Modified preparation of Al2O3@Al microencapsulated phase change material with high durability for high-temperature thermal energy storage over 650 °C

Abstract

Latent heat storage using phase change materials (PCMs) with high melting points above 600 °C can mitigate the fluctuation in renewable energy supply and recover energy from industrial waste heat. Microencapsulated PCMs (MEPCMs) expand the possibilities of heat utilization owing to the presence of a thermally and chemically stable coating on the PCMs. This study improves the durability of an Al-based MEPCM (melting point: 660 °C) with an Al 2 O 3 coating. The conventional process for preparing Al-based MEPCMs, which involves a boehmite treatment in boiling water and a heat–oxidation treatment at high temperature, was modified by adding Al(OH) 3 before the boehmite treatment to precipitate Al(OH) 3 on the surfaces of the Al particles after the boehmite treatment.
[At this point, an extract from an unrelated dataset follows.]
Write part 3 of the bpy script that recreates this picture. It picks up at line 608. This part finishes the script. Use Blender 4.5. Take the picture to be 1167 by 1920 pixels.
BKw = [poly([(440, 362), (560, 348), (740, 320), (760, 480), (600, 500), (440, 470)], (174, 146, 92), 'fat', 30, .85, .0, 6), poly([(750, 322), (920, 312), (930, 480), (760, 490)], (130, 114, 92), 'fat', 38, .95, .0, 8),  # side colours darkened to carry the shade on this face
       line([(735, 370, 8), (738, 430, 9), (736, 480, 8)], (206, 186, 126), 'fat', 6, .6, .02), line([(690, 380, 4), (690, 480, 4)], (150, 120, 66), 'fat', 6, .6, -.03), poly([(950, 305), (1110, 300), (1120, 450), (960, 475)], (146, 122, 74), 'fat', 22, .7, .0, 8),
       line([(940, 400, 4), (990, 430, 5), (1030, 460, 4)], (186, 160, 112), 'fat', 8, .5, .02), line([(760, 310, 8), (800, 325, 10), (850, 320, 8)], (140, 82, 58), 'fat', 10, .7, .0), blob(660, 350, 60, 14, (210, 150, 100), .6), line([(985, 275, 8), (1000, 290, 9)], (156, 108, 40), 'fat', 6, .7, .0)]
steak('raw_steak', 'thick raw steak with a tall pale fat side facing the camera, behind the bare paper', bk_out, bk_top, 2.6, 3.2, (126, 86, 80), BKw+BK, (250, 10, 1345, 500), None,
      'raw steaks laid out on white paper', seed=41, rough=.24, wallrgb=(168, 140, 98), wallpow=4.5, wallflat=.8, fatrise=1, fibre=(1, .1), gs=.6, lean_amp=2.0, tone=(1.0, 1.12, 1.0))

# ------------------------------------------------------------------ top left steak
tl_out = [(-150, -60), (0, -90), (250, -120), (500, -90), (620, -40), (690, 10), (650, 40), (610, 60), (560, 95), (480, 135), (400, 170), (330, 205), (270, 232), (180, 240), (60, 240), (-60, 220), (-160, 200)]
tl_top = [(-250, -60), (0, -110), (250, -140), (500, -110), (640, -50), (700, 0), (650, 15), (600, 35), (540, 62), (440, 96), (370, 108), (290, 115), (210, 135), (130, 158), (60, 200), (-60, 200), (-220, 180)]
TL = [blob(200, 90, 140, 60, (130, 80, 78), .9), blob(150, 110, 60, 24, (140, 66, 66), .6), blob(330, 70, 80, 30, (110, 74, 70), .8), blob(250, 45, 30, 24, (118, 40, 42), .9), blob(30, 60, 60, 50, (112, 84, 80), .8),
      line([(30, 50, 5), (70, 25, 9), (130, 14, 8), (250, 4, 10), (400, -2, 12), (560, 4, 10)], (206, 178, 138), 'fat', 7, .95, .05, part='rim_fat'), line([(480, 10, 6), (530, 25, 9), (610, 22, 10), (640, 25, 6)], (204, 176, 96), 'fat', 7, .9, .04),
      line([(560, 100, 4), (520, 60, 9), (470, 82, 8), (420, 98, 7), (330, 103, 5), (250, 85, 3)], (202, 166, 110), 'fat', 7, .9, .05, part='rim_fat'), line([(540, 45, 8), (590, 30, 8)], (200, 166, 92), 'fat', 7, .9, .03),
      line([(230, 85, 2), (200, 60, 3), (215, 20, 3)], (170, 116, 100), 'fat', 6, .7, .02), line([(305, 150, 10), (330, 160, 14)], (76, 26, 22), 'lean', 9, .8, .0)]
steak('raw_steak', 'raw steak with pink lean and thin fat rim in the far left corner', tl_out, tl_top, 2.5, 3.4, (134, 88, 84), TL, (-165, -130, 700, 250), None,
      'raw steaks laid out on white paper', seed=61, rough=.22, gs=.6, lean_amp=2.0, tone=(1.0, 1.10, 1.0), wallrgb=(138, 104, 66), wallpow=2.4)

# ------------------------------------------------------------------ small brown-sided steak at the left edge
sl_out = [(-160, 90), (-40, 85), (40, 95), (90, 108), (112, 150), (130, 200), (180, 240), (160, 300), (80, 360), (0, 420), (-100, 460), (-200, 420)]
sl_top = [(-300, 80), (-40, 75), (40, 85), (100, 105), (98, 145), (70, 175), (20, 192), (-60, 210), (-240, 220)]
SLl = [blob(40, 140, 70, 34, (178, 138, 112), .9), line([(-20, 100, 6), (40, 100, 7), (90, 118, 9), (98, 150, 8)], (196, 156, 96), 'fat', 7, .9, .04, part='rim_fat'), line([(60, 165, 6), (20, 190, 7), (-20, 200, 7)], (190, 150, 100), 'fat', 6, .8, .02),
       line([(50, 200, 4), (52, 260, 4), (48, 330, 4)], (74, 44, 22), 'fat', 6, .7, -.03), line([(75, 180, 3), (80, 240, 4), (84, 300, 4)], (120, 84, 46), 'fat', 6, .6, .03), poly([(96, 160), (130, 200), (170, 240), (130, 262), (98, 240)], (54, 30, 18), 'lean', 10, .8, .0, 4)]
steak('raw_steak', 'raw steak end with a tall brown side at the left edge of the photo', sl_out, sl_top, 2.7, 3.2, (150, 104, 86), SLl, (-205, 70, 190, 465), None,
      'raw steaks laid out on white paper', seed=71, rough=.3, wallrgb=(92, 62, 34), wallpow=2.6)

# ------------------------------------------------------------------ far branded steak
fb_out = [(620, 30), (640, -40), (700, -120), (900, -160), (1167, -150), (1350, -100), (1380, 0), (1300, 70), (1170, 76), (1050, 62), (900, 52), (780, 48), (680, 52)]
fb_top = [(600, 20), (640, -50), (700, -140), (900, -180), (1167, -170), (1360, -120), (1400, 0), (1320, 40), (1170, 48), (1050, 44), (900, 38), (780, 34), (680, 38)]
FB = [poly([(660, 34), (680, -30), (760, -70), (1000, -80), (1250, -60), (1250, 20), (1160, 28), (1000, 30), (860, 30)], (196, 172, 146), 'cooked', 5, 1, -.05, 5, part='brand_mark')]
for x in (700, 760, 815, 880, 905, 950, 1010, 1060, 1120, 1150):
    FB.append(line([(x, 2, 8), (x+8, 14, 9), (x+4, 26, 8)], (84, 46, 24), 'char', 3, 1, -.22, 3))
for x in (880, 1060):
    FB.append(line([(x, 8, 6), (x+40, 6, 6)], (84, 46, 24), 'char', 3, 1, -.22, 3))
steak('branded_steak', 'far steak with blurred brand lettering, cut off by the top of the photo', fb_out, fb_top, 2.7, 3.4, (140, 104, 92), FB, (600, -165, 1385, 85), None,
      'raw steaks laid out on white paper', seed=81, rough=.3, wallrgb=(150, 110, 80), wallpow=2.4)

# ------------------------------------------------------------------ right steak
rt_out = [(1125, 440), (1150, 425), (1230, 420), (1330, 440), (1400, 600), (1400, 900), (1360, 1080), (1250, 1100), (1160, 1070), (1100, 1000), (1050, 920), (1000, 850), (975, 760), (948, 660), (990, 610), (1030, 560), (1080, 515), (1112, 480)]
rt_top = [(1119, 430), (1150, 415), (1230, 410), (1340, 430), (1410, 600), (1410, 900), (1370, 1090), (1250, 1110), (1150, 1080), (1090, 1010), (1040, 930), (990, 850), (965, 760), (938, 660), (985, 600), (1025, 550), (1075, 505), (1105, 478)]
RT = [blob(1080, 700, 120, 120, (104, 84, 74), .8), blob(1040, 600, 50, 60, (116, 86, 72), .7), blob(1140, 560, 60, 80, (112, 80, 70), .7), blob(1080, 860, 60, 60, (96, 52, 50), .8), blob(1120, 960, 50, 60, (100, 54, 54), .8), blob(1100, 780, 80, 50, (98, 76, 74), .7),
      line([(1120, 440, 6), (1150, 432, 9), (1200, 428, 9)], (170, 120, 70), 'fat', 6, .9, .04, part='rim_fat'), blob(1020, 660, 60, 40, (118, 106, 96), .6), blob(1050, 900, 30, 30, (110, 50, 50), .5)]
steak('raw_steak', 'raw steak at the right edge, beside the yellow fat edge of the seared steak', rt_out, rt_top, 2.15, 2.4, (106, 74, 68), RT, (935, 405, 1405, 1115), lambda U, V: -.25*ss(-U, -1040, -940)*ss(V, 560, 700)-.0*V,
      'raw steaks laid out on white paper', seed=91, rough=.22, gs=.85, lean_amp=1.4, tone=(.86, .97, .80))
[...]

The precipitation treatment increased the thickness of the oxide coating, thereby enabling the proposed Al-based MEPCM to withstand 300 melting and solidification cycles. In addition, the Al-based MEPCM reported an excellent heat storage capacity of 186 J g −1 . This Al-based MEPCM with excellent durability and high heat storage capacity may be further developed for use in future thermal energy storage and management systems. • Al-based microencapsulated phase change materials (MEPCMs) were developed. • The MEPCMs exhibited a high thermal storage capacity about 186 J g −1 . • The MEPCM exhibited high cyclic durability over 300 cycles. • The MEPCMs are promising for high-temperature thermal energy storage application.